** BEGIN Material **
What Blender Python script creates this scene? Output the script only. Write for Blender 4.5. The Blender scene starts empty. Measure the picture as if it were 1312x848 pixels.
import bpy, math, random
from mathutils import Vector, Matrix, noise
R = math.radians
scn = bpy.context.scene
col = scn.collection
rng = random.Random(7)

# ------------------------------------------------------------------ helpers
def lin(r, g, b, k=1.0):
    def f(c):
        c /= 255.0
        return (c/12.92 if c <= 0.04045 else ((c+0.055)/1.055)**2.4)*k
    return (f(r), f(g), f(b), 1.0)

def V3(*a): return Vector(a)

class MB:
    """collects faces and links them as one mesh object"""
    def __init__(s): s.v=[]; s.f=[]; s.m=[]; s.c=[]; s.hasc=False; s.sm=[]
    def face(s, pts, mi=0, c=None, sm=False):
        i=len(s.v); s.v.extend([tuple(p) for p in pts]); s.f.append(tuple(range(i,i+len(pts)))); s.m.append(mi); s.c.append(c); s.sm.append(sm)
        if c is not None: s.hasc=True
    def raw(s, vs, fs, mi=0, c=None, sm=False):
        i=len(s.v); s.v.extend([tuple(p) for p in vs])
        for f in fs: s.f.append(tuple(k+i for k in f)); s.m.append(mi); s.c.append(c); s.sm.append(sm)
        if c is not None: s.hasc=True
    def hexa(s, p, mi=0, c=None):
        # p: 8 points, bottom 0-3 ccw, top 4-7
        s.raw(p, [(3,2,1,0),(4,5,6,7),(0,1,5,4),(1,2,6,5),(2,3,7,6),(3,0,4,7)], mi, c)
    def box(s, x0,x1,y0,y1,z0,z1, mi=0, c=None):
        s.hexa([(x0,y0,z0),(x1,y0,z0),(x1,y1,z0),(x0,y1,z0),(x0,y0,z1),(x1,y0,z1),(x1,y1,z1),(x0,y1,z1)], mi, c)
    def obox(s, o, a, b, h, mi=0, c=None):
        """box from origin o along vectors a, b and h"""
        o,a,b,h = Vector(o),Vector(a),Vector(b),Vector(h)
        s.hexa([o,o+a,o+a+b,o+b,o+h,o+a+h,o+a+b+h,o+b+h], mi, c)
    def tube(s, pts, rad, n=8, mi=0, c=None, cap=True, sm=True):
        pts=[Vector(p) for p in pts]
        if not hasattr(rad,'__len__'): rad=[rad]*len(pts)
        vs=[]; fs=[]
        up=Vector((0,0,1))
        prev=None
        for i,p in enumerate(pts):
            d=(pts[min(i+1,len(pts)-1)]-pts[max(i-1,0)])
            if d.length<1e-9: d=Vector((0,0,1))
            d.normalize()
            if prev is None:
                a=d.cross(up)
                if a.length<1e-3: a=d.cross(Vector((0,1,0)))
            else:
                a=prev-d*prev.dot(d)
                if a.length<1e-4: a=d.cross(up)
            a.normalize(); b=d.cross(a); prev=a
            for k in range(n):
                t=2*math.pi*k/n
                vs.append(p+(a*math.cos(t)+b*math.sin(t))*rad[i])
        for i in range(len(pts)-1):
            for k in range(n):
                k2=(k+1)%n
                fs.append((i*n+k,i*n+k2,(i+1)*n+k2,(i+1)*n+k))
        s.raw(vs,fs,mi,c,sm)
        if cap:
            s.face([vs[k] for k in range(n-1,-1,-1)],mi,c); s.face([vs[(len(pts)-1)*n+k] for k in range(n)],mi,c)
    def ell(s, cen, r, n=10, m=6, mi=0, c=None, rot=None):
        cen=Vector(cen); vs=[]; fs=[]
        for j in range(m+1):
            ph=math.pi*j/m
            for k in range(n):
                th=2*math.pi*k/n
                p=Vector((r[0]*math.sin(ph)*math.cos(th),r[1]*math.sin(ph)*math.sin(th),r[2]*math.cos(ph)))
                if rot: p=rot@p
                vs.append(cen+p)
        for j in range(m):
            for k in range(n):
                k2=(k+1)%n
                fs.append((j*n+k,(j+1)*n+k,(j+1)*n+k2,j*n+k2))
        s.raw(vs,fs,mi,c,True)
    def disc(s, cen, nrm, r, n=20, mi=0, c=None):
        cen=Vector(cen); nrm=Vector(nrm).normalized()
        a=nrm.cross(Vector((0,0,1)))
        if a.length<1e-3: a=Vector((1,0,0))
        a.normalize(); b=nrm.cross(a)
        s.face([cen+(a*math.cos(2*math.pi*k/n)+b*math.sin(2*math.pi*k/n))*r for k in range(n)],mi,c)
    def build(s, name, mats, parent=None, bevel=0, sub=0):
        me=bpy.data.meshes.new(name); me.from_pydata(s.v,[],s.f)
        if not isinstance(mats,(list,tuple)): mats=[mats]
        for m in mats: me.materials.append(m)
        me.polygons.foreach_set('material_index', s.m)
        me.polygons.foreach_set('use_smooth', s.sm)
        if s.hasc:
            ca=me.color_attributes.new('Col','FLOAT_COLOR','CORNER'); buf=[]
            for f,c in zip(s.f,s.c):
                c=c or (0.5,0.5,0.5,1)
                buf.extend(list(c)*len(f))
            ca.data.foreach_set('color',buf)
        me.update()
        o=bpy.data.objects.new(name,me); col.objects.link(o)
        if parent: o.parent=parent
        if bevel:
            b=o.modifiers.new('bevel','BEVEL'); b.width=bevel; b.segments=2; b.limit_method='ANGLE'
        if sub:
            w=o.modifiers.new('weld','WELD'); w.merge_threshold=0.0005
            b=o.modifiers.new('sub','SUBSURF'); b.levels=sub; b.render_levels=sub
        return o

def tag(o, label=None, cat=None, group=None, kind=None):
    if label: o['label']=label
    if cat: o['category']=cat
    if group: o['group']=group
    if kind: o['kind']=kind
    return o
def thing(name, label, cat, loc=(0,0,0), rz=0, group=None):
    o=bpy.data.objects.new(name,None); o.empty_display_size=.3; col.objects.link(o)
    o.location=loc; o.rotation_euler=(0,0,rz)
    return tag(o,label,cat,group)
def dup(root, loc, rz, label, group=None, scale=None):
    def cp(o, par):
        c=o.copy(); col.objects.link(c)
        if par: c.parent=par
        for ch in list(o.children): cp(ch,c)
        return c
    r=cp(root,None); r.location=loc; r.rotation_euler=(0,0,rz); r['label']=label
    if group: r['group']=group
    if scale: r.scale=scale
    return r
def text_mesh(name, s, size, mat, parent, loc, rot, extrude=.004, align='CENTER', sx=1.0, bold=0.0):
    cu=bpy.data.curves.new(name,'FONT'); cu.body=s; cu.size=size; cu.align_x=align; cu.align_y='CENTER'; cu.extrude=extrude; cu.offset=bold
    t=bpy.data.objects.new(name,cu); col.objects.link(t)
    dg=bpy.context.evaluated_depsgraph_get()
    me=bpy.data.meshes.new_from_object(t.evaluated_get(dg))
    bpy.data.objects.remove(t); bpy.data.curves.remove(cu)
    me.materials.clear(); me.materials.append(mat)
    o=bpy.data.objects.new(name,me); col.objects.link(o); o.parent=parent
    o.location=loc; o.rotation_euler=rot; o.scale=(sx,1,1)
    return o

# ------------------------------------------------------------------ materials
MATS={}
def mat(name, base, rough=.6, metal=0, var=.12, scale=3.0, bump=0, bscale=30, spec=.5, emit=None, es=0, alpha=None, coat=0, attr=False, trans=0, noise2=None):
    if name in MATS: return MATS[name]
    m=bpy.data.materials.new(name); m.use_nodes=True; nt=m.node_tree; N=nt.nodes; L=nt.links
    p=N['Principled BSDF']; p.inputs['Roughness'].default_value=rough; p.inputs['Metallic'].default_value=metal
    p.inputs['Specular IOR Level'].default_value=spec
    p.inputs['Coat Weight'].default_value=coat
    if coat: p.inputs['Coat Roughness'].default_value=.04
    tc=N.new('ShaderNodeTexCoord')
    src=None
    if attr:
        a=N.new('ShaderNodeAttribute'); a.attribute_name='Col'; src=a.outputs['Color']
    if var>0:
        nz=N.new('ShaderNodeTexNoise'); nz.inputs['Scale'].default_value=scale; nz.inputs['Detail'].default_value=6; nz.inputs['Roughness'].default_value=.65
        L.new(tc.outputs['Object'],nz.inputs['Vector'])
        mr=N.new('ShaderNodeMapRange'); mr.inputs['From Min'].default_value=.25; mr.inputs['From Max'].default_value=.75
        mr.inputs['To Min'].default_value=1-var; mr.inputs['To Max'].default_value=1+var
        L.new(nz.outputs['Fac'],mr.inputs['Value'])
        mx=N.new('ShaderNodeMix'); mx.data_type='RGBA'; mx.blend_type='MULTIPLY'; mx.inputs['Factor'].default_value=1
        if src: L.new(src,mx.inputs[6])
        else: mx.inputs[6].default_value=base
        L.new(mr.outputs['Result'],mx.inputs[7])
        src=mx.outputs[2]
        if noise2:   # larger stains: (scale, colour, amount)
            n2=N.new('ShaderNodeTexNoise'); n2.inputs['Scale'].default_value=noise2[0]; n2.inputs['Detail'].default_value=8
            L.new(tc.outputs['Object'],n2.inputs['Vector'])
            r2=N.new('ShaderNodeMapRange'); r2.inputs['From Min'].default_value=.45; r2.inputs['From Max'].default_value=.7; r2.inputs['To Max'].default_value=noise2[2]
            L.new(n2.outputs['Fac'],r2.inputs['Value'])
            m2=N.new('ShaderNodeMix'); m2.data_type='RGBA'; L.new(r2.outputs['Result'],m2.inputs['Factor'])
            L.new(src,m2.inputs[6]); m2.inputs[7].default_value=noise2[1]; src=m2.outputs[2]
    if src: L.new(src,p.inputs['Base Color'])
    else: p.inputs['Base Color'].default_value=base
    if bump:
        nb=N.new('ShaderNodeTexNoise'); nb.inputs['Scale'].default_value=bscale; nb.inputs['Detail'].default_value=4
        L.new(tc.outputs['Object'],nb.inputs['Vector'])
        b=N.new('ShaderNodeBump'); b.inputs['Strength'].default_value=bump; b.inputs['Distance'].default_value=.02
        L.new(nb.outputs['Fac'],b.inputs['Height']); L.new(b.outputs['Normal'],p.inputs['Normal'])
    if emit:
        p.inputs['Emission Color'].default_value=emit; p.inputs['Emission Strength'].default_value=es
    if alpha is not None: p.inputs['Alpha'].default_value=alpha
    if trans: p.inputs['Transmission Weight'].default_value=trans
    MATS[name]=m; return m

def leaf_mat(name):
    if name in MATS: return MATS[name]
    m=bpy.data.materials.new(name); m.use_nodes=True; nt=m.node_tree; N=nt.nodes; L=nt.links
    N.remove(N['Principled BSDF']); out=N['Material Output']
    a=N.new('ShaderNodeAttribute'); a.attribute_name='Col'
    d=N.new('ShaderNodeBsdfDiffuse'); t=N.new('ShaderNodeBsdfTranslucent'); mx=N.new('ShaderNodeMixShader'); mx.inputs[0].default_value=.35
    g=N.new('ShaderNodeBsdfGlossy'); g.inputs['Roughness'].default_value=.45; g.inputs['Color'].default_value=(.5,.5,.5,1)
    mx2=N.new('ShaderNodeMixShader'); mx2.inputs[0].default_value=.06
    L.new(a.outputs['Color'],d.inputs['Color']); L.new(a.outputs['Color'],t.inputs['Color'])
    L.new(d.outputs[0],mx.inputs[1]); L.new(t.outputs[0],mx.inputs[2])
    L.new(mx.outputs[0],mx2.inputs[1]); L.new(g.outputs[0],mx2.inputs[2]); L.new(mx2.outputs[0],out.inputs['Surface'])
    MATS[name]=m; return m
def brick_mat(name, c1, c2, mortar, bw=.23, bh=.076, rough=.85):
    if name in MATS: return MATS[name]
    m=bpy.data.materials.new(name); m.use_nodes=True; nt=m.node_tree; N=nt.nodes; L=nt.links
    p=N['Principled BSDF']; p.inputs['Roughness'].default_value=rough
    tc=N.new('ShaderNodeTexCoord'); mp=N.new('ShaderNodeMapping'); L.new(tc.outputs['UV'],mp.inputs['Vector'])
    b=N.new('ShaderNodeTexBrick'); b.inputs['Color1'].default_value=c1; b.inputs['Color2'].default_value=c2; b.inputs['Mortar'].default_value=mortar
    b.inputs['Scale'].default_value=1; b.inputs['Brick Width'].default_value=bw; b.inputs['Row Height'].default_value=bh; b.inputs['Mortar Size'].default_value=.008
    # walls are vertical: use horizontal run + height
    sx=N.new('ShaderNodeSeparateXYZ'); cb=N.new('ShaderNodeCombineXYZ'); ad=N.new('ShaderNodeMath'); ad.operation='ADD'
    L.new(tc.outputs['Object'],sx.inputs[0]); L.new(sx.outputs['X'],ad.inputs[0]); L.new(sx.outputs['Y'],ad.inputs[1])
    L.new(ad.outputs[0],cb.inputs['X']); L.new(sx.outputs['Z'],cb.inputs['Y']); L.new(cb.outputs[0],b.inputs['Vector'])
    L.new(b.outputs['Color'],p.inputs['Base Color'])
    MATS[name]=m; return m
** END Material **
What is being asked =
In the listing above, reproduce the first line and each one after it through the line that contains "def V3(*a): return Vector(a)".

Written solution =
What Blender Python script creates this scene? Output the script only. Write for Blender 4.5. The Blender scene starts empty. Measure the picture as if it were 1312x848 pixels.
import bpy, math, random
from mathutils import Vector, Matrix, noise
R = math.radians
scn = bpy.context.scene
col = scn.collection
rng = random.Random(7)

# ------------------------------------------------------------------ helpers
def lin(r, g, b, k=1.0):
    def f(c):
        c /= 255.0
        return (c/12.92 if c <= 0.04045 else ((c+0.055)/1.055)**2.4)*k
    return (f(r), f(g), f(b), 1.0)

def V3(*a): return Vector(a)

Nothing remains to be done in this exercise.